The letter claimed the company “balked at requests to release records related to prevailing wage compliance.”

But Jabbock Schlacks, who oversees the construction partnership, said the company complies with prevailing wage laws when required to do so and denied that the company rejected university requests for proof.

“We have nothing to hide,” Schlacks said. “We believe we’ve always been in compliance.”

Shepherd’s Co. is a partnership made up of more than 60 owners, all of whom attend Shepherdsfield Church. The church has been in existence for more than 20 years in the Fulton area and is a communal society whose members relinquish personal property to the group. The company offices are located on property deeded to New Christian Life Fellowship, which adjoins the church property.

Payroll documents from a September job at the university show each of the owner-employees of Shepherd’s Co. were paid separately. Rates of pay were $40 an hour for the week of Sept. 11, with standard pay between $35 and $45 in earlier weeks at the same job.

Curtis Chick Jr. with Sheet Metal Workers’ Local 36 said local labor unions are concerned about the company. He said they began looking into Shepherd’s Co. after the group was awarded the university contract for work at the Bradford Technology and Transfer Center.

“Sixty-four owners — give me a break,” he said, referring to the company’s partnership setup. “That’s a game. I want to make sure they don’t keep taking work away from the contractors and people I represent.”

The Missouri Department of Labor and Industrial Relations’ Division of Labor Standards appears to be looking into Shepherd’s Co., although spokeswoman Amy Susan said she could neither confirm nor deny an investigation exists. The division’s director, Carla Buschjost, formerly worked with Chick at Sheet Metal Workers’ Local 36.

The labor division has requested thousands of payroll documents from the company. Shepherd’s owners originally fought the request in Cole County Circuit Court, citing demands on time and resources, Schlacks said. “That’s a tremendous amount of work for a small company,” he said, adding that the state division wants some 35,000 documents that span three to four years.

Circuit Judge Richard Callahan subsequently ordered the company to release documents.

In the meantime, the labor division sent a letter about Shepherd’s Co. to Columbia Public Schools, which was ready to award the company a contract for work at the Columbia Area Career Center.

“We were prepared to award them a contract but received a letter from the Division of Labor Standards saying there were allegations the company didn’t pay prevailing wage,” said Greg Cooper, who works in the district’s business office. “This particular job requires that of a contractor. That was supposed to be factored into the bid. We thought it would be best to pull the bid and in January consider the next low bidder.

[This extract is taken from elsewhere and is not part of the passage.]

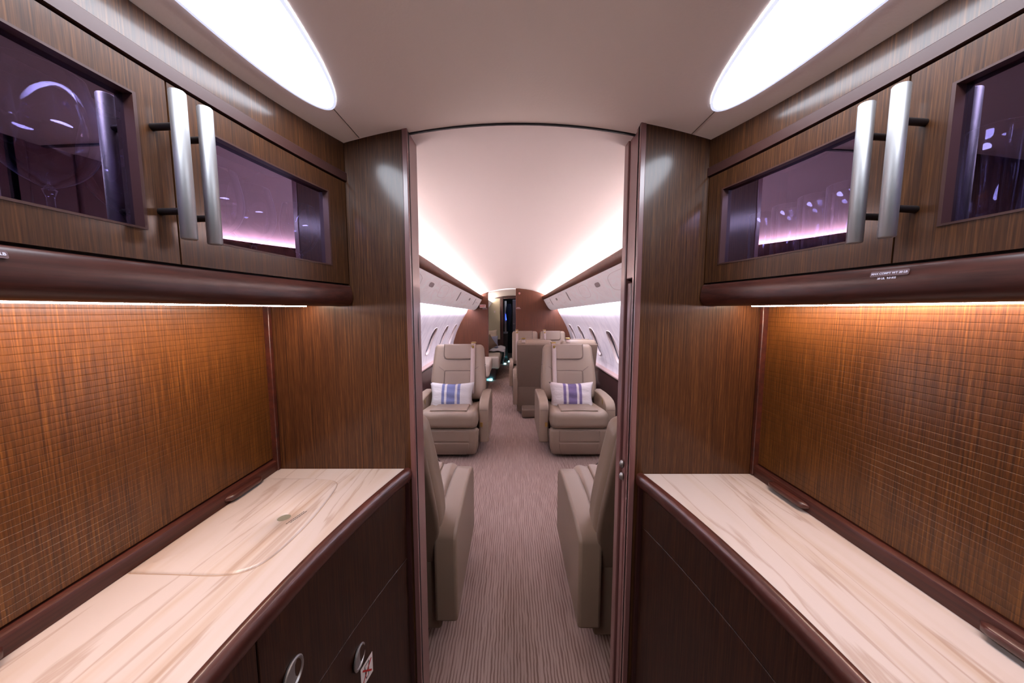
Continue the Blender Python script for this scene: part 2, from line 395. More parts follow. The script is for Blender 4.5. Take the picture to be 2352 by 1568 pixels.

We thought it was best to wait until the issues were resolved.”

Shepherd’s representatives were adamant that the allegations are unfounded.

“Shepherd’s Co. complies with prevailing wage laws in every public contract,” the company’s Jefferson City-based attorney, Mark Comley, said.

The city of Columbia last week sent Shepherd’s Co. payroll documents to the state labor division, said Marilyn Starke, the city’s purchasing agent. She said she’ll let the division determine whether the employee-owner wages are up to par. The company is currently working on a project at the city’s Grissum Building.

“We’re not pulling them off the project at this time,” Starke said. “They do good work, high-quality work.”